Since the data is highly compressible, saveRDS() yields the smallest file at the cost of having a binary file format. Both write_vc() formats yield smaller files than write.table(). Partly because write_vc() doesn’t store row names and doesn’t use quotes unless needed. The difference between the optimized and verbose version of write_vc() is, in this case, solely due to the way write_vc() stores factors in the data (tsv) file. The optimized version stores the indices of the factor whereas the verbose version stores the levels. For example: airbag$dvcat has 5 levels with short labels (on average 5 character), storing the index requires 1 character. This results in more compact files.

Resulting file sizes (in kB) and file sizes relative to the size of write.table().
method file_size relative
saveRDS() 313.13 0.12
write_vc(), optimized 1739.99 0.64
write_vc(), verbose 2467.19 0.91
write.table() 2716.93 1.00

The reduction in file size when storing in factors depends on the length of the labels, the number of levels and the number of observations.
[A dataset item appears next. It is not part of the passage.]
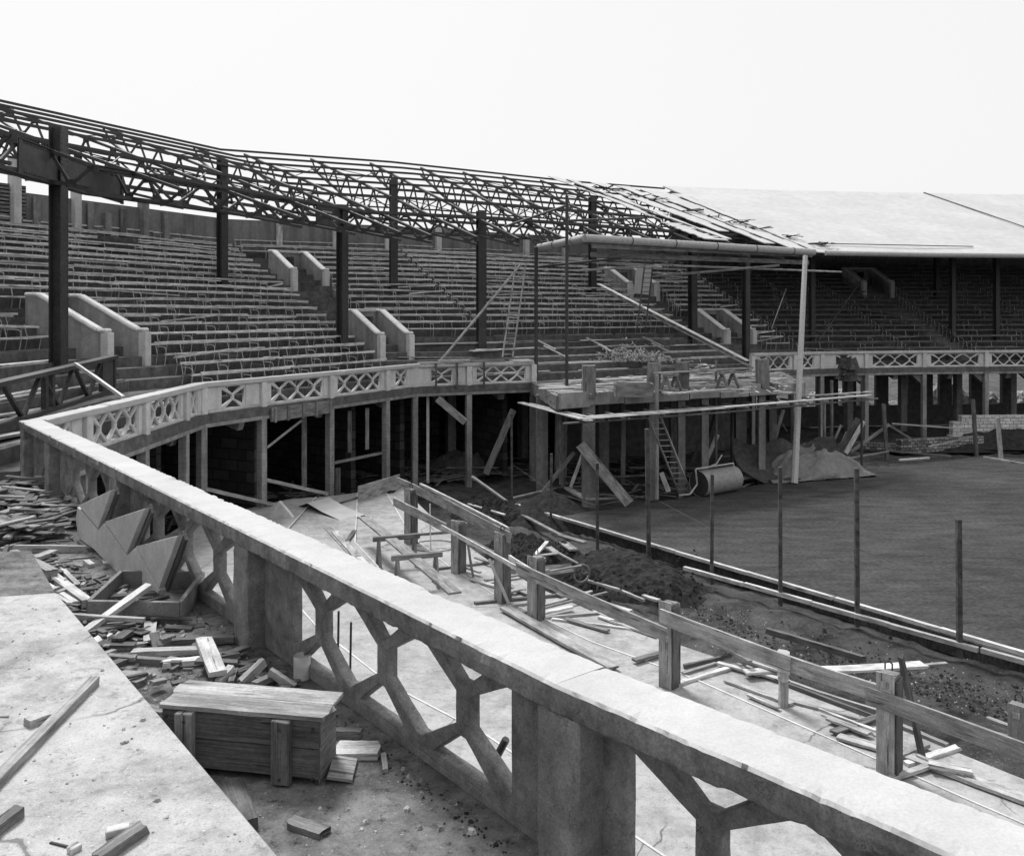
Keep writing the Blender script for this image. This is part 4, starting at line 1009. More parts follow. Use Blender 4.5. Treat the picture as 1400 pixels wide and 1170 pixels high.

The figure below illustrates the strong gain as soon as the level labels contain more than two characters. The gain is less pronounced when the factor has a large number of levels. The optimization fails in extreme cases with short factor labels and a high number of levels.

Effect of the label length on the efficiency of storing factor optimized, assuming 1000 observations

The effect of the number of observations is mainly due to the overhead of storing the metadata. The importance of this overhead increases when the number of observations is small.

Effect of the number of observations on the efficiency of storing factor optimized assuming labels with 10 characters

In Git Repositories

Here we will simulate how much space the data requires to store the history in a git repository. We will create a git repository for each method and store different subsets of the same data. Each commit contains a new version of the data. Each version is a random sample containing 90% of the observations of the airbag data. Two consecutive versions of the subset will have about 90% of the observations in common.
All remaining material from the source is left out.